I accidentally happened upon this when browsing orientation stuff when it came out online. You have to do this half-hour long computer training thing where they tell you how to check your class schedule, grades, etc. Its somewhere on the website, I just don't know where. When you're done, they give you a new username for lawnet. Hope that helps!

Re: CLS class of 2009
« Reply #591 on: August 15, 2006, 01:00:52 PM »
i just got this email today-

Dear Legal Methods students,
Please sign up online for a place on the seating chart.  If you haven't
already supplied a photograph to Academic Services, please do that as well.
Finally, the assignment for the first class is:
Casebook: Legal Methods, 2d ed. revised 2003
Background reading: pp 1-29, 65-72
Cases to discuss in class: Baker v. Libbie; Estate of Hemingway v Random
House, pp 73-85.
See you Wednesday morning!
Jane Ginsburg



Am I supposed to know where to do all this? She didn't give me a website or anything.  Did just my section get this?  Can you figure out anything about the rest of my classes based on who my legal methods instructor is?


At least you got an e-mail. I found out I'm in Ginsburg's class, but nothing from her yet.

Re: CLS class of 2009
« Reply #592 on: May 10, 2008, 08:31:47 AM »
I actually have not completely decided on CLS, so if anyone wants to send me there best "Come here!" proposal, I would greatly appreciate it.

Okay, I'll bite!  Here's what I like about Columbia.  To start with, I'm interested in international business law, specifically in Asia; I could see myself as a clerk, a biglaw attorney, and much later, in an office of general counsel  at a multinational corp.  So here's my bit:

For international work, the Columbia network is outstanding-- Columbia sends more of its grads abroad than any other law school (according to martindale.com).  In Asia, Columbia grads outnumber grads from any other law school both on a % of class size basis, and in raw numbers.  Next year, CLS will become the only top 6 school with a study abroad program in China.

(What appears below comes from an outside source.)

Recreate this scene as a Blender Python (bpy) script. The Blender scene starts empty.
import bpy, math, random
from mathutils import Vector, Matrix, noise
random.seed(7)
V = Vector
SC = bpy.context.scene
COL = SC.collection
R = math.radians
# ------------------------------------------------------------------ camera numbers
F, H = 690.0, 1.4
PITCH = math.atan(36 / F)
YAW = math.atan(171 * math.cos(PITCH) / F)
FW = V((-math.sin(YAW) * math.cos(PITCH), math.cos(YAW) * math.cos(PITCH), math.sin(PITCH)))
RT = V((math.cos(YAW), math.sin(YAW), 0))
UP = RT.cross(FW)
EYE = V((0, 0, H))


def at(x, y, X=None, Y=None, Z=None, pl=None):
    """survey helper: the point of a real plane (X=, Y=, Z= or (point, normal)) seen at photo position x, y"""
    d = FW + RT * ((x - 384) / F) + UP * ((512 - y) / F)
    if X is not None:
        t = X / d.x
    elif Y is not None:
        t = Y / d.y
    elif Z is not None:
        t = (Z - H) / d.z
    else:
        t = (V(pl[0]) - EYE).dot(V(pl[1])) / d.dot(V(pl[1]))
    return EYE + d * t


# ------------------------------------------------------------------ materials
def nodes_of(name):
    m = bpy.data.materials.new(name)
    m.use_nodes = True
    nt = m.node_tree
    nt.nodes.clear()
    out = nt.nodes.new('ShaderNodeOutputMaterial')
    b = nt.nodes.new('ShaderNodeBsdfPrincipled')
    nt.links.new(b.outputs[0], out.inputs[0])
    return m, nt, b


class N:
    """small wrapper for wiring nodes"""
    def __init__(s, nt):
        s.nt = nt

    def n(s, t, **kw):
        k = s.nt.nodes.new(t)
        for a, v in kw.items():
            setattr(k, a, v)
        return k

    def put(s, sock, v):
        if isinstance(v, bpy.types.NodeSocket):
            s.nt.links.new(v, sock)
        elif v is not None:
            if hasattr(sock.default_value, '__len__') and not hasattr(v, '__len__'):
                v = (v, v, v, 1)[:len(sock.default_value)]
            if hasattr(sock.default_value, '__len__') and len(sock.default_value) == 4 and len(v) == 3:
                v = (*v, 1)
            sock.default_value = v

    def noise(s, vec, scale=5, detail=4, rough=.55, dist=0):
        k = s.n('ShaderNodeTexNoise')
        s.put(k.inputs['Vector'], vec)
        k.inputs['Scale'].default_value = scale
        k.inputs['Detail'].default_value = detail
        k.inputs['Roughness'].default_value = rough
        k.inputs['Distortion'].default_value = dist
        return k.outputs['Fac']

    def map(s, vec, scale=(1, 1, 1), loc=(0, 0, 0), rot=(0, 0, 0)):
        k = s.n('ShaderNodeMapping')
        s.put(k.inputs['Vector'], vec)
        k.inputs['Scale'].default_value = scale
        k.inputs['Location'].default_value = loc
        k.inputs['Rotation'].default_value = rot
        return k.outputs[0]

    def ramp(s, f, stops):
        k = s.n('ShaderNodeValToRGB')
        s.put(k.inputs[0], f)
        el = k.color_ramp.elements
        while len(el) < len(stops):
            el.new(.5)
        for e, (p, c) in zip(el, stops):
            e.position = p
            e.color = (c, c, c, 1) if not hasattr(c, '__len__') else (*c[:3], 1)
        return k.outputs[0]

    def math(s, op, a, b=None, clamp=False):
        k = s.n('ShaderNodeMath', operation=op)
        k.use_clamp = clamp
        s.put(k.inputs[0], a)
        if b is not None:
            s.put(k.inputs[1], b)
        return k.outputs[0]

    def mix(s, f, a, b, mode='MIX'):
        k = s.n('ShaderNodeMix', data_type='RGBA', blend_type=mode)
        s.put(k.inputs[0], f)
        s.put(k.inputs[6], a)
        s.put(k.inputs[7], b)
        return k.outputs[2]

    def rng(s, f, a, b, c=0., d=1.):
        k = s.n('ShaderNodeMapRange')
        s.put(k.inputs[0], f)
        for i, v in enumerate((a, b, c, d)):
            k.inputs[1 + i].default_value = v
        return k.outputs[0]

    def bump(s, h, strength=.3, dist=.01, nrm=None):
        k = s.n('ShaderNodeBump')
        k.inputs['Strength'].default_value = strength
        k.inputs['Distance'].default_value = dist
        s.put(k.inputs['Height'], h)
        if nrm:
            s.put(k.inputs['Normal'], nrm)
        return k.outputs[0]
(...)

Also, Columbia is unique among the top law schools in also having a top-5 international affairs program, the School of International and Public Affairs, which is nicely situated within feet of the law school.  CLS students can cross-register with SIPA, and I met several CLS students at admit week who highly recommended taking a few SIPA courses during 2L/3L.

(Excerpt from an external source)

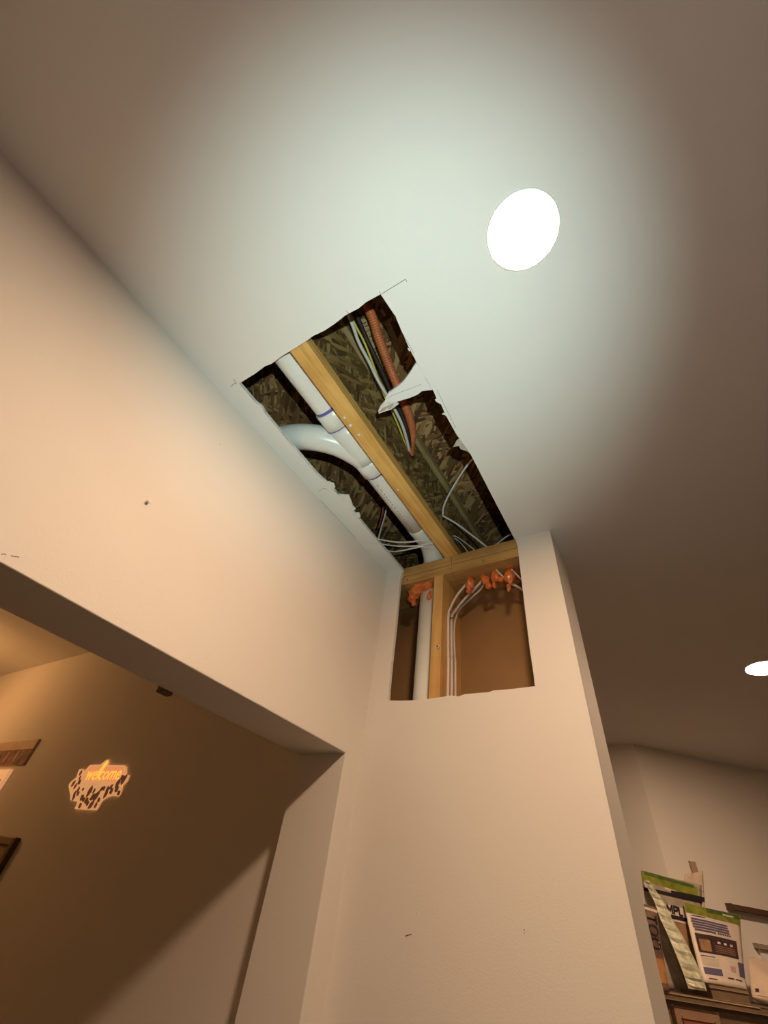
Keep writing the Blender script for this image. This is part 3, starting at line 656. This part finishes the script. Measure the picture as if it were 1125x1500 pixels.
def pouch(name, label, cat, cs, th, M, grp=None, bulge=.6, nu=14, nv=20, waves=0.0):
    """filled stand-up bag; cs = TL, TR, BR, BL corners of the front sheet"""
    TL, TR, BR, BL = [Vector(c) for c in cs]
    n = (TR - TL).cross(BL - TL).normalized()
    if n.dot(O - TL) < 0: n = -n
    base = (TL + TR + BR + BL) / 4
    t = thing(name, label, cat, (BL + BR) / 2 - n * th / 2, grp)
    def S(u, v, side=1, off=0.0):      # u 0..1 left-right, v 0..1 bottom-top
        p = BL.lerp(BR, u).lerp(TL.lerp(TR, u), v)
        k = max(0, 4 * u * (1 - u)) ** .55
        prof = max(0, 1 - v) ** .7 * (.35 + .65 * min(1, max(0, v) * 6) ** .5)
        h = th * .5 * k * prof * bulge + waves * math.sin(u * 9 + v * 7) * k * (1 - v * .3) * v
        return p + n * (side * h - th * .3 * prof + off)
    bm = bmesh.new()
    F = [[bm.verts.new(S(i / nu, j / nv)) for i in range(nu + 1)] for j in range(nv + 1)]
    B = [[bm.verts.new(S(i / nu, j / nv, -1, -.003)) for i in range(nu + 1)] for j in range(nv + 1)]
    for G in (F, B):
        for j in range(nv):
            for i in range(nu): bm.faces.new((G[j][i], G[j][i + 1], G[j + 1][i + 1], G[j + 1][i]))
    rim = [(j, 0) for j in range(nv + 1)] + [(nv, i) for i in range(1, nu + 1)] + [(j, nu) for j in range(nv - 1, -1, -1)] + [(0, i) for i in range(nu - 1, 0, -1)]
    for a_, b_ in zip(rim, rim[1:] + rim[:1]): bm.faces.new((F[a_[0]][a_[1]], F[b_[0]][b_[1]], B[b_[0]][b_[1]], B[a_[0]][a_[1]]))
    link('sack', bm, M, t, True)
    def patch(nm, ua, ub, va, vb, MM, off=.0012, slant=0, parent=None):
        bm = bmesh.new(); k = 8
        G = [[bm.verts.new(S(ua + (ub - ua) * i / k, va + (vb - va) * j / k + slant * i / k, 1, off)) for i in range(k + 1)] for j in range(k + 1)]
        for j in range(k):
            for i in range(k): bm.faces.new((G[j][i], G[j][i + 1], G[j + 1][i + 1], G[j + 1][i]))
        return link(nm, bm, MM, t, True)
    return t, S, patch, n
GREEN = mat('bag_green', (.20, .22, .03), .35, var=.35, vscale=30); GREEND = mat('bag_dark_green', (.07, .12, .03), .35, var=.4, vscale=40)
BWHITE = mat('bag_white', (.62, .53, .45), .45, var=.08, vscale=20); BLUE = mat('bag_blue_print', (.10, .085, .16), .5); BLK = mat('bag_black', (.025, .02, .022), .3)
PLUM = mat('bag_plum_panel', (.055, .03, .035), .35, var=.3, vscale=60); BGREY = mat('bag_grey', (.34, .29, .22), .4, var=.25, vscale=30); BRN = mat('bag_brown', (.28, .16, .08), .5, var=.2, vscale=20)
DARKB = mat('bag_dark', (.13, .075, .05), .4, var=.6, vscale=16); TAN = mat('bag_tan', (.66, .52, .40), .7, var=.1, vscale=14); PALEG = mat('bag_pale_green', (.50, .50, .36), .4, var=.3, vscale=50)

def surf_text(txt, S, ua, ub, va, vb, M, parent, off, vertical=False):
    me = text_mesh(txt, 1.0, 0.0, 0, bold=.004)
    xs_ = [v.co.x for v in me.vertices]; ys_ = [v.co.y for v in me.vertices]
    x0, x1, y0, y1 = min(xs_), max(xs_), min(ys_), max(ys_)
    for v in me.vertices:
        a_ = (v.co.x - x0) / (x1 - x0); b_ = (v.co.y - y0) / (y1 - y0)
        v.co = S(ua + (ub - ua) * b_, vb - (vb - va) * a_, 1, off) if vertical else S(ua + (ub - ua) * a_, va + (vb - va) * b_, 1, off)
    me.materials.clear(); me.materials.append(M)
    o = bpy.data.objects.new('lettering', me); COL.objects.link(o); o.parent = parent; o.matrix_parent_inverse = Matrix.Translation(-Vector(parent.location)); return o
# shallow box under the right-hand bag
ub0 = loc2(onw(1034, 1440, .32))[0]
hz = onw(1034, 1440, .34).z; hz = max(hz, ZC + .03)
bx = thing('shallow_box', 'dark brown flat box on the cabinet under the blue printed bag', 'box', at2((ub0 + ue) / 2, .2, ZC))
b2('box_body', ub0, ue - .015, .14, .335, ZC + .0005, hz - .012, DK, bx, .003); b2('box_lid', ub0 - .003, ue - .012, .137, .338, hz - .012, hz, mat('box_lid', (.24, .16, .10), .6), bx, .002)

# bag D, tan paper bag behind
t, S, patch, n = pouch('paper_bag', 'plain tan paper bag with folded top behind the zip bags', 'bag', [onw(1004, 1281, .07), onw(1030, 1276, .07), onw(1042, 1440, .09), onw(985, 1440, .09)], .05, TAN, waves=.003)
patch('fold_line', .02, .98, .79, .80, SCUFF)
tag(b2('paper_tag', loc2(onw(1014, 1263, .03))[0], loc2(onw(1022, 1263, .03))[0], .004, .012, onw(1020, 1282, .03).z, onw(1018, 1262, .03).z, mat('tag_tan', (.42, .28, .2), .7), None), 'small brown tag on the wall above the tan paper bag', 'tag')
# bag B
t, S, patch, n = pouch('zip_bag', 'grey zip bag with green top, black zip strip and letters MPL', 'bag', [onw(939, 1275, .21), onw(1028, 1297, .17), onw(1037, 1452, .22), onw(972, 1446, .30)], .07, BGREY, waves=.003)
patch('green_top', 0, .92, .895, 1.0, GREEN, slant=-.03); patch('green_top', .05, .86, .965, 1.0, GREEND, .002, -.02)
patch('crinkled_band', .35, .7, .86, .885, TAN, .0015, -.02)
patch('zip_strip', 0, 1.0, .80, .835, BLK, .003, .005); patch('zip_strip', .45, 1.04, .815, .865, BLK, .0045, .01)
patch('label_patch', .29, .84, .56, .71, BWHITE, .003)
patch('label_strip', .38, .84, .58, .618, BLK, .004)
patch('window_patch', .45, .9, .08, .55, BRN, .003)
bm = bmesh.new(); lv0, lv1 = .632, .705                       # block letters M P L printed on the curved label
for u_, strokes in ((.33, ((0, 0, 0, 1), (0, 1, .5, .3), (.5, .3, 1, 1), (1, 1, 1, 0))), (.445, ((0, 0, 0, 1), (0, 1, .8, .95), (.8, .95, .8, .5), (.8, .5, 0, .45))), (.54, ((0, 1, 0, 0), (0, 0, .75, 0)))):
    for xa, ya, xb, yb in strokes:
        A = S(u_ + xa * .082, lv0 + (lv1 - lv0) * ya, 1, .0065); B = S(u_ + xb * .082, lv0 + (lv1 - lv0) * yb, 1, .0065)
        dv = (B - A).normalized(); sd = dv.cross(n).normalized() * .0032; A = A - dv * .002; B = B + dv * .002
        q_ = [A + sd, B + sd, B - sd, A - sd]
        f = bm.faces.new([bm.verts.new(p) for p in q_]); bm.faces.new([bm.verts.new(p + n * .0012) for p in q_])
link('lettering', bm, BLK, t)['label'] = 'black letters MPL'
# the long pale folded gusset of that bag
bm = bmesh.new()
gp = [onw(x, y, d) for x, y, d in ((947, 1290, .25), (956, 1305, .26), (966, 1322, .275), (976, 1346, .29), (989, 1370, .31), (1003, 1400, .33), (1015, 1428, .345), (1022, 1450, .35))]
wd = [.014, .022, .028, .034, .040, .044, .047, .044]
sm = smooth_path(gp, 5); rg = []
for i, p in enumerate(sm):
    k = i / (len(sm) - 1) * (len(wd) - 1); j = min(int(k), len(wd) - 2); ww = wd[j] + (wd[j + 1] - wd[j]) * (k - j)
    zz = .004 * math.sin(i * 1.9)
    rg.append([bm.verts.new(p + W2U * a_ * ww + W2N * (b_ + (zz if abs(a_) < .5 else 0))) for a_, b_ in ((-1, 0), (-.4, .010), (.4, .012), (1, .0), (.3, -.012), (-.3, -.012))])
for A, B in zip(rg, rg[1:]):
    for k in range(6): bm.faces.new((A[k], A[(k + 1) % 6], B[(k + 1) % 6], B[k]))
bm.faces.new(rg[0]); bm.faces.new(rg[-1])
link('side_gusset', bm, PALEG, t)['label'] = 'long pale green folded gusset'
# bag A, dark one at the left
t, S, patch, n = pouch('snack_bag', 'dark brown printed bag at the left, half hidden by the stub wall', 'bag', [onw(925, 1318, .30), onw(962, 1330, .30), onw(983, 1453, .37), onw(945, 1446, .37)], .05, DARKB, waves=.002)
patch('cream_band', 0, 1, .93, .965, BWHITE, .0015, .0)
surf_text('TOO', S, .50, .92, .45, .88, BLK, t, .003, True)
patch('orange_patch', .5, .95, .08, .35, mat('bag_orange', (.34, .15, .05), .5, var=.4, vscale=20), .0015)
# bag C
t, S, patch, n = pouch('zip_bag', 'white zip bag with green top, blue text and dark photo panel', 'bag', [onw(1002, 1322, .22), onw(1084, 1341, .14), onw(1099, 1450, .28), onw(1035, 1438, .33)], .075, BWHITE, waves=.0025)
patch('green_top', 0, 1, .865, 1.0, GREEN, .0012, -.02); patch('green_top', .38, .98, .93, .995, GREEND, .002, -.0)
patch('white_flash', .66, .86, .93, .955, BWHITE, .003)
for v0, ua, ub in ((.78, .06, .72), (.745, .05, .72), (.71, .06, .74), (.675, .06, .74), (.64, .08, .46)):
    patch('text_line', ua, ub, v0, v0 + .024, BLUE, .0015, -.005)
patch('text_line', .08, .32, .83, .845, BLUE)
for k in range(6): patch('text_mark', .50 + k * .045, .53 + k * .045, .636, .66, PLUM, .0015)
patch('photo_panel', .06, .86, .36, .60, PLUM, .0018)
patch('product_picture', .10, .30, .38, .53, BRN, .003)
for k in range(3): patch('white_dot', .44 + k * .13, .50 + k * .13, .50, .53, BWHITE, .003)
for k in range(4): patch('text_line', .38, .8, .39 + k * .025, .40 + k * .025, BRN, .0026)
patch('text_line', .07, .34, .315, .325, BLUE); patch('text_block', .06, .42, .10, .18, BLUE); patch('text_block', .82, .98, .14, .32, BLUE)
patch('text_mark', .52, .66, .085, .10, PLUM); patch('text_mark', .70, .86, .085, .10, PLUM); patch('text_mark', .10, .28, .045, .055, PLUM); patch('text_mark', .62, .74, .18, .25, mat('faint_red', (.5, .3, .25), .5)); patch('text_block', .08, .4, .21, .30, mat('faint_grey', (.52, .45, .37), .5))
# clear crumpled bag at the right edge
t, S, patch, n = pouch('paper_bag', 'crumpled pale bag to the right of the blue printed bag', 'bag', [onw(1096, 1402, .12), onw(1150, 1410, .10), onw(1160, 1474, .22), onw(1104, 1458, .26)], .08, TAN, waves=.006)
patch('dark_spot', .08, .17, .14, .22, PLUM, .003); patch('white_crease', .1, .6, .04, .06, BWHITE, .003)
# wall ledge and small thing on the angled wall
a = onw(1066, 1324, .02); b = onw(1125, 1337, .02); ua = loc2(a)[0]
lz = a.z
tag(b2('wall_ledge', ua, ua + .9, 0.0005, .045, lz - .022, lz, mat('ledge_dark', (.10, .05, .03), .45, var=.2, vscale=20), None, .003), 'narrow dark ledge on the angled wall', 'shelf')
a = onw(1109, 1382, .03); ua = loc2(a)[0]
fg = thing('wall_hook_rail', 'small grey rail on the angled wall at the right frame edge', 'rail', at2(ua + .1, .02, a.z))
b2('rail', ua, ua + .3, .0005, .03, a.z - .018, a.z, mat('rail_grey', (.35, .27, .2), .5), fg); b2('card', ua + .02, ua + .25, .001, .012, a.z - .07, a.z - .018, TRIMW, fg)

The sheer influence and number of student-edited journals is unmatched.  For instance, I'm interested in the Journal of Asian Law, the Business Law Review, the Journal of Transnational Law, and of course Columbia Law Review (and that's not even half of them!).  On its own, the Law Review is incredibly influential-- it's the only journal to rank in the top 3 in each of the four categories of W&L's law review rankings (citations, impact, immediacy, and cases), and also has the highest average ranking of any law review.

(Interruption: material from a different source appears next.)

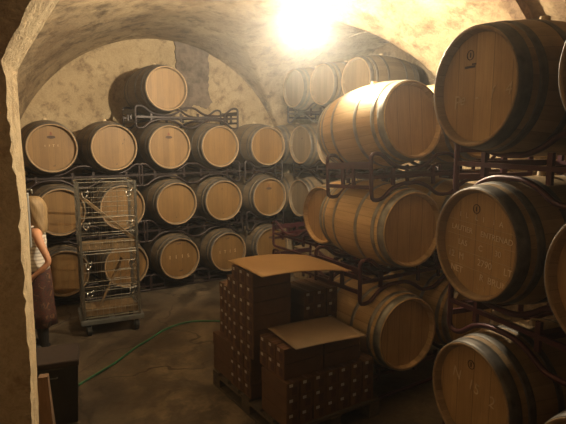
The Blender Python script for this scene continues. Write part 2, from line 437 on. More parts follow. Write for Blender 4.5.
# ------------------------------------------------------------------ barrels
HL, RH = .468, .299
def rprof(y): return RH + (BR-RH)*(1-(abs(y)/HL)**2.0)
def make_barrel(label, cat, body, hoopm, headm, hoops, rim='rim'):
    t = thing('wine_barrel', label, cat)
    bm = bmesh.new()
    prof = [(-HL+.045, .272), (-HL+.004, RH-.016), (-HL, RH-.012), (-HL, RH-.003)]
    prof += [(y, rprof(y)) for y in frange(-HL+.004, HL-.004, 24)]
    prof += [(HL, RH-.003), (HL, RH-.012), (HL-.004, RH-.016), (HL-.045, .272)]
    revolve_y(bm, prof, 64, BR); obj('staves', bm, M[body], t, smooth=True)
    for s in (-1, 1):
        bm = bmesh.new()
        rg = revolve_y(bm, [(s*(HL-.046), .001), (s*(HL-.046), .15), (s*(HL-.045), .276), (s*(HL-.062), .276)], 48, BR)
        obj('head', bm, M[headm], t)
        bm = bmesh.new()      # sawn end grain of the chime
        revolve_y(bm, [(s*(HL+.001), RH-.0035), (s*(HL+.001), RH-.0115), (s*(HL-.004), RH-.0165)], 64, BR)
        obj('chime_edge', bm, M[rim], t, smooth=True)
    for yc_, w in hoops:
        bm = bmesh.new(); e = .0028
        pr = [(y, rprof(y)+e) for y in frange(yc_-w/2, yc_+w/2, 3)]
        pr = [(yc_-w/2, rprof(yc_-w/2)-.001)] + pr + [(yc_+w/2, rprof(yc_+w/2)-.001)]
        revolve_y(bm, pr, 64, BR); ho = obj('hoop', bm, M[hoopm], t, smooth=True)
    bm = bmesh.new(); cyl(bm, (0,0,2*BR-.01), (0,0,2*BR+.028), .032, .026, 18); obj('bung', bm, M['bung'], t)
    return t
H8 = [(-.430,.060), (-.35,.034), (-.16,.034), (.16,.034), (.35,.034), (.430,.060)]
H6 = [(-.435,.052), (-.355,.036), (-.17,.036), (.17,.036), (.355,.036), (.435,.052)]
def logo(t, kind):
    """brand mark on the near head: a small tree over a dark oval"""
    y = -HL+.0445
    bm = bmesh.new(); n = 24; vs = [bm.verts.new((.050*math.cos(2*PI*k/n), y, BR+.135+.020*math.sin(2*PI*k/n))) for k in range(n)]
    bm.faces.new(vs); r = bmesh.ops.extrude_face_region(bm, geom=bm.faces[:]); bmesh.ops.translate(bm, vec=(0,-.001,0), verts=[v for v in r['geom'] if isinstance(v, bmesh.types.BMVert)])
    obj('oval_mark', bm, M['ink'], t)
    bm = bmesh.new()
    for zz, w, h in ((.165,.022,.022), (.182,.016,.02)):
        vs = [bm.verts.new((-w, y-.001, BR+zz)), bm.verts.new((w, y-.001, BR+zz)), bm.verts.new((.0, y-.001, BR+zz+h))]; bm.faces.new(vs)
    r = bmesh.ops.extrude_face_region(bm, geom=bm.faces[:]); bmesh.ops.translate(bm, vec=(0,.001,0), verts=[v for v in r['geom'] if isinstance(v, bmesh.types.BMVert)])
    obj('tree_mark', bm, M['inkr'], t)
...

That's not to say there aren't awesome opportunities on CLS' other journals-- the Columbia Human Rights Law Review is the most cited publication in the field; the Columbia Business Law Journal is also #1.  Both student-run.  You get the point :D

As for clerkships, one should certainly look beyond the % clerking statistic (14%).  That is, this figure would be useful if everyone applied for a clerkship.  However, as explained to me by a professor admit week, most Columbia grads simply don't apply, mostly because of the immense quality and quantity of top firm jobs available upon graduation.  But the opportunity and demand for Columbia clerks is actually quite large, according to the professor, and one of the school's immediate goals is to encourage and help more grads with the application process.  This is definitely something I'm interested in.

I think something unique about Columbia is its strength in educating future general counsels.  CLS grads currently head the offices of general counsel at Goldman Sachs, Princeton University, CalTech, Mitsubishi, US Airways, Microsoft, Dreamworks, and Marriott, among tons of other companies.  Of course, this was all in one of the admissions booklets, but still pretty cool ;D

Finally, I'm sure most of you have visited by now, but I really just loved the feel of the place.  The campus, the people, and the city all seemed like something I could actually look forward to 3 years with... something I couldn't say about any other school.

why don't you marry it no but seriously, Columbia is awesome.  You should come! :D

This was a good post.

(Yes, I thought I would dig up a relic.)